На практике жизнь евреев Восточной Европы была более разнообразной, чем представляется по сложившемуся стереотипу, и совсем не такой неизменной; массовая эмиграция конца XIX века во многом была обусловлена широко распространившимся желанием вырваться из традиционного окружения.
После революции 1917 года (немало евреев приняли в ней участие, а многим другим она принесла ужасные страдания — только на территории Украины погибло 200 000 евреев) черту оседлости отменили, и евреи стали массово переезжать в крупные города России, в первую очередь в Москву. Отношение к ним коммунистического государства было двойственным. К 1927 году евреи были третьей по численности национальностью среди членов партии; впрочем, официальная линия колебалась: то ли евреев следовало все-таки признать отдельным народом, то ли попросту ассимилировать в дружное советское общество. С середины 1920-х годов предпринимались попытки основать еврейские сельскохозяйственные коммуны на обширной, но суровой территории Дальнего Востока на границе с Маньчжурией. Но проект еврейской советской республики провалился: доля еврейских поселенцев никогда не превышала четверти населения Еврейской автономной области (такое название получил вновь созданный регион). Национальным языком евреев был признан идиш, а соблюдение религиозных обрядов было позволено только как элемент национальных культурных традиций. При этом государство не одобряло ни идиш, ни участие в обрядах — особенно в период антисемитской кампании 1948–1953 годов против «еврейского национализма» и «космополитизма». К 1970 году подавляющее большинство евреев Советского Союза говорило только по-русски и не знало об иудаизме практически ничего; в немногочисленных оставшихся открытыми синагогах молились только старики. Большинство советских евреев, получивших разрешение на выезд в Израиль в 1970-х и 1980-х годах, по приезде знакомились с религией предков с нуля, а многие и вовсе не питали к религии никакого интереса.
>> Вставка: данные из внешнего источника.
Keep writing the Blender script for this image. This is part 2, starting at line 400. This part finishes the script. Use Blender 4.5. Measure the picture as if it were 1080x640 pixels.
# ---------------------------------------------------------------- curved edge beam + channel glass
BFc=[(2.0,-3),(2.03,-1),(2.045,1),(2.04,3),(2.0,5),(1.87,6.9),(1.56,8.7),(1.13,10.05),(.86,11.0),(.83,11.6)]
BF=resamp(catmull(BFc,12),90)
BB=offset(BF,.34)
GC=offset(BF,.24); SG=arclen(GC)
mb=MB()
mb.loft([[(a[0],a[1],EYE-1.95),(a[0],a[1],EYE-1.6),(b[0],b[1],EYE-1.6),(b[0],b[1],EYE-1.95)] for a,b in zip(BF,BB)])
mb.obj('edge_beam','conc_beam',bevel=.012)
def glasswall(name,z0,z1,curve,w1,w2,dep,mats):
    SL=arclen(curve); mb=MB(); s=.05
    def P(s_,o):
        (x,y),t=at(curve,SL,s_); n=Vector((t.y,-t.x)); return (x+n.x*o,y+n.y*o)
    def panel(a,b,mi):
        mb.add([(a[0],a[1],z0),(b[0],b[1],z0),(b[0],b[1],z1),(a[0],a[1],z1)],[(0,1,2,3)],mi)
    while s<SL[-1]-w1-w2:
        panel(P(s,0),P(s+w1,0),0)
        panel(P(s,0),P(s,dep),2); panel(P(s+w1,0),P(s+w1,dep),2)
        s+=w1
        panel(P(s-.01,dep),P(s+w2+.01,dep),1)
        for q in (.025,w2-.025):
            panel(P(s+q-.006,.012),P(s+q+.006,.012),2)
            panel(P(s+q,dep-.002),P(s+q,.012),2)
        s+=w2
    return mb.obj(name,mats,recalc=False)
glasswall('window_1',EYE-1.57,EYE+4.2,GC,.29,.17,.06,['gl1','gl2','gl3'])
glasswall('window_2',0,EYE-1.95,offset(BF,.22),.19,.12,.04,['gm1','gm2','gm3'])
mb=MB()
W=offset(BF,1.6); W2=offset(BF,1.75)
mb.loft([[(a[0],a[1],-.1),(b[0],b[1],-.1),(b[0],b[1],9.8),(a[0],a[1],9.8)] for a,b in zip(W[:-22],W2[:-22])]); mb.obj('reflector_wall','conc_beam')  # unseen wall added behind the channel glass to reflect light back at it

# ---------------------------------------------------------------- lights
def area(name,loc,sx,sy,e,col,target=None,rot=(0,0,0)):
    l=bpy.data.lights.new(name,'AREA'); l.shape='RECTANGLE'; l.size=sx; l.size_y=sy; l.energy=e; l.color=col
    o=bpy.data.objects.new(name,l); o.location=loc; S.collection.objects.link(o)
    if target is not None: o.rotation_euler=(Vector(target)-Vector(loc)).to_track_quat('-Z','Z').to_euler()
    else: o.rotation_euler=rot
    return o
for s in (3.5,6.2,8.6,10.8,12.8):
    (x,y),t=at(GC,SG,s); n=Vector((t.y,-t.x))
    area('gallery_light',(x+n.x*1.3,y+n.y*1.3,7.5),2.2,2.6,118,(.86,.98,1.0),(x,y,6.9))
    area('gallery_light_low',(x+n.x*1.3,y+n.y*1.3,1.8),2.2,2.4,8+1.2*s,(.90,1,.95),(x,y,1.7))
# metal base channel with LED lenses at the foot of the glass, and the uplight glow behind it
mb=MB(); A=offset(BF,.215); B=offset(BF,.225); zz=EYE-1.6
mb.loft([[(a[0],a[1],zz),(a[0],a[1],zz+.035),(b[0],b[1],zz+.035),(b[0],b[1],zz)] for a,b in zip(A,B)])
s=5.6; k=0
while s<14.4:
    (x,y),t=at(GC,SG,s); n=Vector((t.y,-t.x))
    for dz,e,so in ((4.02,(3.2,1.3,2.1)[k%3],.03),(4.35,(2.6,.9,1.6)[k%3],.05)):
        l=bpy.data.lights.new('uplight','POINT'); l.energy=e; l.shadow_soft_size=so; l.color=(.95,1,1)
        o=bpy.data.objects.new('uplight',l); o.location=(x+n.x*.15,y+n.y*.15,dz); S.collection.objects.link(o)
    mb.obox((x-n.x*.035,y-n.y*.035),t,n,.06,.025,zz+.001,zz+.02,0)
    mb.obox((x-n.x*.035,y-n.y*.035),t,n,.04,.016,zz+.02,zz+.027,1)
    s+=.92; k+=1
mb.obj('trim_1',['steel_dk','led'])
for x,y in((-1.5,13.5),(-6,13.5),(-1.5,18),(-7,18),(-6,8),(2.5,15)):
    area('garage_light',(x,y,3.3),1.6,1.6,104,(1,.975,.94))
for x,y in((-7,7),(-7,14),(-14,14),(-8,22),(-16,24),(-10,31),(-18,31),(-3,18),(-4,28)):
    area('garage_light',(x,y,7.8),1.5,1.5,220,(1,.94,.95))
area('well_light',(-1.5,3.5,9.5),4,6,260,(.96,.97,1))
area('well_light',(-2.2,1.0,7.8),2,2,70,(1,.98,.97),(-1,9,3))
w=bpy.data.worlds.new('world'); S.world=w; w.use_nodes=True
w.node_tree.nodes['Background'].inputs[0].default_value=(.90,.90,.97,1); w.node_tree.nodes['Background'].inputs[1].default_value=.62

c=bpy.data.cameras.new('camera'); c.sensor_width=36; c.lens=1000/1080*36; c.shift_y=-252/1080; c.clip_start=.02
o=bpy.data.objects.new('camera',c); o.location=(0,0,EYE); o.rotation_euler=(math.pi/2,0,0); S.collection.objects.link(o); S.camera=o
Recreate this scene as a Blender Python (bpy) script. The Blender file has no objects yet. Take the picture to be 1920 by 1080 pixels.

Травму, пережитую советским еврейством при Сталине в конце 1940-х годов, конечно, усугубило уничтожение множества еврейских общин на западе страны во время немецкой оккупации в 1941–1945 годах. И на первый взгляд странно, что попытку «окончательного решения еврейского вопроса» предпринял не репрессивный советский режим, а государство, принадлежавшее вроде бы к просвещенной части Европы.
Французская революция, провозгласив равенство и братство, открыла евреям Западной Европы возможность впервые с конца эпохи античности стать из едва терпимого меньшинства полноправными членами общества, в котором они жили. Но в самой Франции личная эмансипация сочеталась с бюрократическим государственным контролем за религиозной жизнью. По указанию Наполеона Бонапарта 26 июля 1806 года в Париже открылось Собрание еврейских нотаблей (как раввинов, так и уважаемых светских евреев), призванное превратить евреев из «нации внутри нации» во «французских граждан Моисеевой веры». Собрание было настроено патриотично, но вскоре стало ясно, что для вступления его решений в силу последние должны обрести статус религиозного установления. Тогда Наполеон созвал так называемый Французский синедрион из 71 члена (в основном в нем участвовали раввины, но не только), поставив задачу разделить непреложные религиозные законы иудаизма и те законы, от которых легко можно отказаться. Целью этого было включить в религиозные требования иудаизма верность французскому государству и, в частности, воинскую обязанность, а также заставить евреев дублировать религиозные церемонии бракосочетания и развода соответствующими гражданско-правовыми актами. Синедрион начал свою работу 9 февраля 1807 года, и в 1808 году на базе его решений во Франции была создана система консисторий с руководством из раввинов и светских нотаблей, которые должны были управлять еврейской жизнью в интересах государства. Среди задач консисторий было обеспечение призыва евреев на военную службу. Центральная консистория в Париже состояла из трех главных раввинов и двух светских представителей общины. Эта система, до сих пор действующая во Франции, Бельгии и Люксембурге, не всегда служила государству для вмешательства в еврейские религиозные дела. Однако, если учесть, что с 1830 года французское государство содержит раввинистическую семинарию, а в 1845 году был учрежден главный раввинат Франции, может показаться, что ради эмансипации евреям страны пришлось отчасти поступиться религиозной автономией [4].